The King’s generosity in this year, 1816, does not appear to have given her much satisfaction.

“At last I have received a little money,” she writes to Mme. de Verrière just before Christmas, when preparing to return to England, “but so little that it is really shameful.”

The following spring she is back again in France, still carrying on her campaign. From 1817 to 1821 her letters pour in upon the Ministry of the Royal Household. Did they contain indiscreet allusions to the affair of the Temple? Perhaps. In any case, with a single exception, all these letters have disappeared.

We find a curious reference to Lady Atkyns in a letter dated January 11, 1818, preserved in the archives of the Comte de Lair—

“She is still in Paris,” says the writer. “For the last two months she has been going every week! She declares now she will start without fail on Tuesday morning, but the Lord knows whether she will keep her word.... She is still taken up with the affair in question, and passes all her time in the company of those who are mixed up in it. I assure you I don’t know what to make of it all myself, but it is certain that a number of people believe it.”

The “affair in question” was the detention at Bicêtre of an individual about whom the most sensational stories were current. A maker of sabots, come over—no one quite knew how—from America, Mathurin Bruneau, playing anew the Hervagault comedy, had been passing himself off as the Dauphin. Arrested and imprisoned on January 21, by order of Decazes, the Minister of Police, Bruneau had for two years been leading a very extraordinary life for a prisoner.

He was by way of being in solitary confinement, but there was in reality a never-ending succession of visitors to him in his prison. A certain Branzon, formerly a customs-house officer at Rouen, who had been condemned to five years’ imprisonment with hard labour, had become his inseparable companion. With the support of a woman named Sacques and a lady named Dumont, Branzon got together a species of little court round the adventurer, issuing proclamations, carrying on a regular correspondence with friends outside, and playing cards until three o’clock in the morning—finally composing, with the help of large slices out of Le Cimetière de la Madeleine, a work entitled Mémoires du Prince. Some unknown painter executed a portrait of the prisoner as “a lieutenant-colonel or colonel-general of dragoons,” and a mysterious baron, come from Rouen to set eyes upon his Sovereign, took the oath of fidelity to him on the Holy Scriptures in the jailer’s own room! On April 29, 1817, the walls of Maromme, Darnétal, and Boudeville, near Rouen, were covered with placards calling upon France to proclaim its legitimate King.
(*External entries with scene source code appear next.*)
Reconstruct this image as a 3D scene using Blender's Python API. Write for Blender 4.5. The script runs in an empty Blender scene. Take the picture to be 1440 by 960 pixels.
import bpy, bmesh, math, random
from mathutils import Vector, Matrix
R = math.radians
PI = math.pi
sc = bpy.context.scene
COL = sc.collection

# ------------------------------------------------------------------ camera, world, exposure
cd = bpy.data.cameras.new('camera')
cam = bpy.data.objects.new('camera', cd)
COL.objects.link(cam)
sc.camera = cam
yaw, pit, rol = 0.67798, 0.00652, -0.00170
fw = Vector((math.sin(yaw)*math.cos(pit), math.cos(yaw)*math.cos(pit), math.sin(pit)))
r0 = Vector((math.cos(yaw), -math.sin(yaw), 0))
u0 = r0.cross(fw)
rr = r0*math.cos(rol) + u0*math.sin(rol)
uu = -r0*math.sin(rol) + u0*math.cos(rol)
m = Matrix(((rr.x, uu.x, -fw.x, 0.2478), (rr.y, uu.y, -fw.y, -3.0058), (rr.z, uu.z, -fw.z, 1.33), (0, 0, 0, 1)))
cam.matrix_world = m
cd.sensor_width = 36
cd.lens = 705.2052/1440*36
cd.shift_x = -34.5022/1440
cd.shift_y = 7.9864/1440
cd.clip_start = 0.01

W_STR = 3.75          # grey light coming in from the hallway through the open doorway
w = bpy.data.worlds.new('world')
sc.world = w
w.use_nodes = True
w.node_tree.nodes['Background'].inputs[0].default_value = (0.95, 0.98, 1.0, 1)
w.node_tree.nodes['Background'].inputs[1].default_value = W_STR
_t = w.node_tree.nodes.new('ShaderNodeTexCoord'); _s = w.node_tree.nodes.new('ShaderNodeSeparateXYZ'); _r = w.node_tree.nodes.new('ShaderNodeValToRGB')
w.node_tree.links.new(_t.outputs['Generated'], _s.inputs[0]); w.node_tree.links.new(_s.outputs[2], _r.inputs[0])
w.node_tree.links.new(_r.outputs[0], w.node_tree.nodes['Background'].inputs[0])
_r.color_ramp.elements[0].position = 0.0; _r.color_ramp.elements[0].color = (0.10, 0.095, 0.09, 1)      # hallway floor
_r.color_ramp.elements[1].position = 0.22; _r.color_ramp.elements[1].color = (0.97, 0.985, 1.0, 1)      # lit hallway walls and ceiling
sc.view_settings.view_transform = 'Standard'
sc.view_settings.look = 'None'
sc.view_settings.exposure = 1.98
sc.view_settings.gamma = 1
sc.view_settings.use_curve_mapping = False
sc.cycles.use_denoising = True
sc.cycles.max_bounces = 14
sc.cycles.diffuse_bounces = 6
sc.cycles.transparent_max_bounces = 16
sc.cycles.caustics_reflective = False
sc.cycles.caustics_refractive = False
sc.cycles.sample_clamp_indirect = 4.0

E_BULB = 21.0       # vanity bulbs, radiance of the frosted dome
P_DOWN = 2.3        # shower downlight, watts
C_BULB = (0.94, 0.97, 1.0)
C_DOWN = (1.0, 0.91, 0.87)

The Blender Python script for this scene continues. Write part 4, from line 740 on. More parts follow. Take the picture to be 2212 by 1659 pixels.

And all this happened under the nose of Libois, the Governor of Bicêtre.

There seems, in fact, to be no room for doubt that, as has been well said, “in this prison, in which there has been a constant procession of comtes and abbés, and a whole pack of women, there has been enacted in the years 1816-1818 a farce of which his Excellence Decazes is the author.” The object of this mystification was simply to baffle the Duchesse d’Angoulême in the first instance, and to prevent public opinion from being led astray in another direction. Bruneau did not stand alone. Six months earlier another pretendant, Nauendorff, a clockmaker at Spandau, had written to the Duchesse d’Angoulême to solicit an interview. It was all important to put a stop to this dangerous movement. Therefore when on February 9, 1818, the proceedings were opened at Rouen, no pains had been spared to give the affair the appearance of a frivolous vaudeville. On February 19 Mathurin was condemned to five years’ imprisonment. The court was crowded with all kinds of loafers and queer characters, many of them from Paris, drawn by the rumours so industriously spread about.

Lady Atkyns would seem to have given some attention to this new alleged Dauphin without being carried off her feet. She lost no opportunity of endeavouring to get at the truth, it is clear, and this, as we learn from a police report, involved a number of visits to the house in which Gaillon was imprisoned, and to which Bruneau was transferred after his condemnation. It was even stated that she had offered sums of money to enable Bruneau to escape. She soon had her eyes opened, however, to this new fraud.

The accession of Monsieur to the throne, in 1824, does not seem to have had any favourable result for Lady Atkyns, for we find her at last reduced in this year to taking a step, long contemplated but dreaded—the handing over of Ketteringham to her sister-in-law, Mary Atkyns, in consideration of a life annuity.